Number Two: Chameleon - Wild Boys
My friend Maci recommended this podcast to me, and it’s fascinating! True crime in a non-murder way and well produced. My only complaint is that the transition into ads was a little too seamless. It’s the kind of podcast where you’ll enjoy listening on a road trip, and then six months later fully forget what the plot was until someone brings it up at a function, and you’re like, “YEAH, and the thing with the fruit!”
Number Three: A little word on happiness and social media
Normally I hate reading a Q&A, just not the format for me. But I liked this one with Laurie Santos who is a Yale Professor on happiness.
Social media, Instagram in particular, offers almost infinite capacity for negative comparison.Whistleblower documents showed that Facebook, which owns Instagram, was aware that teenage girls reported that the app made them feel worse about themselves. Would quitting social media be the most important thing your students could easily do to increase their happiness? We go through a lot of the work on social media. One of the things is: Delete all your apps right now. You can see their faces. They’re like, Uhh. But all these things are tools. You could use them in ways that are positive for your well-being or negative. Instagram is worth mentioning in that sense of its totally infinite potential for downer self-comparisons, but students also use it to connect with communities — about eating disorders and anxiety. So we talk about how you can nonjudgmentally try to be present enough to notice how these things are making you feel. I teach students — this comes from the journalist Catherine Price — the acronym W.W.W.: what for, why now and what else? When you pick up your phone, what was that for? Was there a purpose? Then: Why now? Did you have something to do, or were you bored or anxious or fighting some craving? And then, what else?: actively noticing the opportunity cost. It could be studying. It could be talking to your roommate. Based on seeing students in the trenches, the biggest hit of social media on their well-being is that they spend a lot of time on it thinking that they’re being social rather than talking to other people. I do that too. There’s times when my husband walks into the room and we could have a nice conversation about how our day is and I’m looking at some crap on Reddit. It’s like, I have a husband who’s here. I could talk to him! We’re not always making good use of the humans around us.
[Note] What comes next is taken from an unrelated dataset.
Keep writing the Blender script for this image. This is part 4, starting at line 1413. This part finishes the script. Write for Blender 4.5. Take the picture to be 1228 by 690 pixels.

She also had an interesting tidbit about how it’s the actions of our faith that make religious people happier, not the faith itself, and I could kick the ball around on that for a while.
Number Four: A thoughtful commentary on youth incarceration
In high school, a defense attorney came and spoke to our AP Government class on the death penalty. I can’t remember exactly why this attorney zeroed in on presenting to high schoolers, but what I do remember is they said something along the lines of, “it costs the government ten times as much to put someone to death than it does to incarcerate them for life.” My memory might exaggerate, but the point is, I’ve been anti-death penalty for Libertarian reasons ever since - just seems like a poor use of tax dollars.
I’ve been reading more about ending mass-incarceration, and I don’t have a fully baked opinion yet. Like I dislike the hold that the prison-industrial complex has on our society, I don’t know the best way to release that hold is. There are some people who need to be removed from society for a time or for forever, where that line is, I don’t know.
I do think this op-ed on ending youth incarceration is worth reading.
It’s statistically proven that youth prisons are ineffective at reducing recidivism, as 70% to 80% of youth are rearrested within a few years. Additionally, Pennsylvania spends $211,000 to incarcerate a child, compared with the $16,000 we spend on average to educate a child — resources we could use to fund community-based supports such as diversion programs.
Number Five: Just me talking about lent for a second
I gave up Instagram for Lent because I kept finding myself checking in on people who just made me mad. There was this anti-mask lady that I was fascinated by. And a bit like what Laurie talked about above, I felt like being on social media was me being “social” but it wasn’t.
I miss it. I want to post the photo of me and Brittney Griner from sophomore year on stories with “Free Brittney.” I want to look up my crush. I want the cheap connection.
I still have the app on my phone because I run an account for work, but that account pretty much only follows other schools and like “fun things to do with the kids in KC” accounts, so I open and immediately close the app.
Per the invitation to a Holy Lent, I’m also taking up a new prayer habit and doing this thing where I stare off into space for ten minutes at a time. Some may call it meditating, I call it what it is for me, which is staring off into space wondering what’s happening on Instagram.
Also yeah, some people let themselves break the fast on Sundays during Lent, but I think it would be better for me to just hold the line.